Additionally, Black is preoccupied with forms of cinematic violence, from to Martin Riggs's masochistic tendencies in Lethal Weapon on up, and, again, looks at them from a different angle.

The blood and gore is excessive, extreme to the point of parody. Death has no real-world weight here. Characters, both human and monster, can die at any time, despite McKenna urging his son at one point that killing will not be necessary.

The action moves quickly, and, as things ramp up into the third act, the action inevitably eclipses the humor. It's great fun, and the brisk, 107-minute movie never outstays its welcome, but it still grows exhausting.

Until then, the dialogue comes in equally quick spurts, and every character is funny. It's like an old screwball comedy wherein, if you spend too much time laughing, you'll miss three more jokes.

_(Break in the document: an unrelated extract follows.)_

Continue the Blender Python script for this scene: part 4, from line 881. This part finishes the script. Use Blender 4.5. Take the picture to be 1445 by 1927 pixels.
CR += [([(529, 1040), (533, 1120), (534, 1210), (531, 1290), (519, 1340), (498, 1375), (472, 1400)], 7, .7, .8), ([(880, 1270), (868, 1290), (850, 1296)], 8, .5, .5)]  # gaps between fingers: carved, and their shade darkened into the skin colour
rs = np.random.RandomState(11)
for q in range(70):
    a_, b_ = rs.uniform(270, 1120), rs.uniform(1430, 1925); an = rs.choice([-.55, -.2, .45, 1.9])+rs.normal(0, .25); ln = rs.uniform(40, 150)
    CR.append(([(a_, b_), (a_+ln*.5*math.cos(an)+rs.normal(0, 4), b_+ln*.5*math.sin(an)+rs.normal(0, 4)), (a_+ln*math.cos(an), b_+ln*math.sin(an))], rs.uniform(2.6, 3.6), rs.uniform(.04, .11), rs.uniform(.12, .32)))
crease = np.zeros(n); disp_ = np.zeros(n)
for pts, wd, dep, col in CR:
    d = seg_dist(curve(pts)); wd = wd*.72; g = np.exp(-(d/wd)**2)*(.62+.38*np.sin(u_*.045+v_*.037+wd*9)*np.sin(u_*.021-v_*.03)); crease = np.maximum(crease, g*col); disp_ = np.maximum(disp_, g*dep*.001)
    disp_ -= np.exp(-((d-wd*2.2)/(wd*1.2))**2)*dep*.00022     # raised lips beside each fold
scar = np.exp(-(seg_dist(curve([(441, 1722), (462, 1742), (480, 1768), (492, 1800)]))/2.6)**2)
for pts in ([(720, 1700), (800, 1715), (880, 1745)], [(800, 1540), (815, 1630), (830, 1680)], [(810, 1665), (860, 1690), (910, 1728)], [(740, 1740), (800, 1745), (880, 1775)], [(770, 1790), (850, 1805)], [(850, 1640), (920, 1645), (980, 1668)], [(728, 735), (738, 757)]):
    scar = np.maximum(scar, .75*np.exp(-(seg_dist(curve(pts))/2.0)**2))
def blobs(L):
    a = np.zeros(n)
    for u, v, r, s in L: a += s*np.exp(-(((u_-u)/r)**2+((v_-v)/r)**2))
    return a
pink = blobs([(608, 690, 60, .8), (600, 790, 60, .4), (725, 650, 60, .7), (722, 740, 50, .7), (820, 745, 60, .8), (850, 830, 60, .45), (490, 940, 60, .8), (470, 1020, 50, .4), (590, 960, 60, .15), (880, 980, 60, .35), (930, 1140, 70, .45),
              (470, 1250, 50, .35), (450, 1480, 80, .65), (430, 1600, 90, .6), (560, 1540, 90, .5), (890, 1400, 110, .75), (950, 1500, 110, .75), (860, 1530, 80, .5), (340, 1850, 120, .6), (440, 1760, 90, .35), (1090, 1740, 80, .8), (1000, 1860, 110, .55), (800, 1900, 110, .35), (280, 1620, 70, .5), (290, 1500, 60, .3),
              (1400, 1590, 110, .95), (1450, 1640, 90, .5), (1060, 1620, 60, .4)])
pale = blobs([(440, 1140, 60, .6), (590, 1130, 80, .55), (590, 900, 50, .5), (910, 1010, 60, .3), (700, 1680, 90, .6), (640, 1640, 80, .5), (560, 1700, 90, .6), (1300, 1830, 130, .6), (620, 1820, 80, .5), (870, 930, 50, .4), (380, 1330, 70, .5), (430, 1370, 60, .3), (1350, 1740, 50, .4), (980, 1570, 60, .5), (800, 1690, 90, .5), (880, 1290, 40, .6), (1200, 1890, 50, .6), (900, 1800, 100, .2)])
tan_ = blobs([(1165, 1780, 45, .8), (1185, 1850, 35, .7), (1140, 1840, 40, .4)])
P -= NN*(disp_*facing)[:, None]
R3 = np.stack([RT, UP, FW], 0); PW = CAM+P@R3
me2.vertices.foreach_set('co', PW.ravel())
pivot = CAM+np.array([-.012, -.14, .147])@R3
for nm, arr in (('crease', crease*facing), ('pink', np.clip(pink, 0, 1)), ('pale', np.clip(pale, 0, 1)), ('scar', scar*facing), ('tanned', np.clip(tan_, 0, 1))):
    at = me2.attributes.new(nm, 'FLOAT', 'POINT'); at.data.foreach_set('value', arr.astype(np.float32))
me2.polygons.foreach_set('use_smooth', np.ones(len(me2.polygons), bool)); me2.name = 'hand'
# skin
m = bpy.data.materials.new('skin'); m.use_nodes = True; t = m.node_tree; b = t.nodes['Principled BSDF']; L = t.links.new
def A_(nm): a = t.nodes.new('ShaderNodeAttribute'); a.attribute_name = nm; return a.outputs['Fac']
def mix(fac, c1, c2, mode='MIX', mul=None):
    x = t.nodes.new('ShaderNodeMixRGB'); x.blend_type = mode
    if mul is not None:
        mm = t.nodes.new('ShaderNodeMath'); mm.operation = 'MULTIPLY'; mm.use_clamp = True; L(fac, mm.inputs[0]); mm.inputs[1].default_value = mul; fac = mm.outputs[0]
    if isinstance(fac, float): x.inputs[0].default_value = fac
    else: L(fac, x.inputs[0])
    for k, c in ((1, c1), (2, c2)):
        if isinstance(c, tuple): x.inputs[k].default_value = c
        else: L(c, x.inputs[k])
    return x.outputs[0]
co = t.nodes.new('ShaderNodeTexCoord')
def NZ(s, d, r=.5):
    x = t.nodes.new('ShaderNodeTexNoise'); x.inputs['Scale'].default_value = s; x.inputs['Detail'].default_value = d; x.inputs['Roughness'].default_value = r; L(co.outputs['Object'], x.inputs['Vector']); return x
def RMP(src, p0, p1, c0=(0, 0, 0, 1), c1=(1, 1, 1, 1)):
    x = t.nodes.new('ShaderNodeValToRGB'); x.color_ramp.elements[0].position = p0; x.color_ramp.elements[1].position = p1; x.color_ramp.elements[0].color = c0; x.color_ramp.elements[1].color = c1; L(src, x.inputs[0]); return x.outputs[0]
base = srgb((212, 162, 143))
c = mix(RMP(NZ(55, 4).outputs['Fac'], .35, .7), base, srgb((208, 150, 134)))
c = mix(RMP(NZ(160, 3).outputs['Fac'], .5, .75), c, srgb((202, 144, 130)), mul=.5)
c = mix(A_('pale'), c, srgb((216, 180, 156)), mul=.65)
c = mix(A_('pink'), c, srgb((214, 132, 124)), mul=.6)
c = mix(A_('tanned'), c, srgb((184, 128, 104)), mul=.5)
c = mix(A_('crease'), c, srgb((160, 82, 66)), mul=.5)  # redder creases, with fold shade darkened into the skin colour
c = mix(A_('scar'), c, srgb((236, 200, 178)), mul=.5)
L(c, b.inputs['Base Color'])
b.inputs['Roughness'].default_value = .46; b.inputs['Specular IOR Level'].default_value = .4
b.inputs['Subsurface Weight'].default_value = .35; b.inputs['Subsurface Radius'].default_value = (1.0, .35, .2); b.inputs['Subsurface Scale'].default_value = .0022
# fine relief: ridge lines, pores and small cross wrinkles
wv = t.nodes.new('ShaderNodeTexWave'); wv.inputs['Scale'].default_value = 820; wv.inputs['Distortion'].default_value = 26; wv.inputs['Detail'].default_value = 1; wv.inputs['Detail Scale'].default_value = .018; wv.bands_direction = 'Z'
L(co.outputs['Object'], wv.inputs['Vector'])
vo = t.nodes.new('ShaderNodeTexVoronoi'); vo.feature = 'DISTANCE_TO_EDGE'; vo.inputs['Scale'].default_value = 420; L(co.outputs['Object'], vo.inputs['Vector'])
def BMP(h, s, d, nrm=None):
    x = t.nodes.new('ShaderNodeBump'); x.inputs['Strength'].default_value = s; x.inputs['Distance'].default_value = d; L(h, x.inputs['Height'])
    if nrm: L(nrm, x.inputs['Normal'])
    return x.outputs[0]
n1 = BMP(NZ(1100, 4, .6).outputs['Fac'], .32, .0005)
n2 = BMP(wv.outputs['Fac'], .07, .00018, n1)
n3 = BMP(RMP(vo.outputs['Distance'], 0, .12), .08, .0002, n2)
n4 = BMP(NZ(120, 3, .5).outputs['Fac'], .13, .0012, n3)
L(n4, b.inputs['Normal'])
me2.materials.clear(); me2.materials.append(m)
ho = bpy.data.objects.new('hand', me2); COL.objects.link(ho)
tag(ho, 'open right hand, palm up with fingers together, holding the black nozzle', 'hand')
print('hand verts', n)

Black doesn't even spare the franchise title, with Bracket positing that the monster is more like a sports hunter, "like a bass fisherman," than a predator.

Traeger responds with, "well, we took a vote and 'Predator' was cooler."

As with Black's Iron Man 3, — which softly parodied the superhero genre with a fake villain, an army of empty suits, and a helpful, genius kid — the writer-director has again climbed into the armor of an impenetrable franchise and subverted it from the inside out.

He's like a revolutionary infiltrator, and frankly, we need people like him to keep people on their toes, to keep Hollywood from getting lazy. This Predator's prey is itself.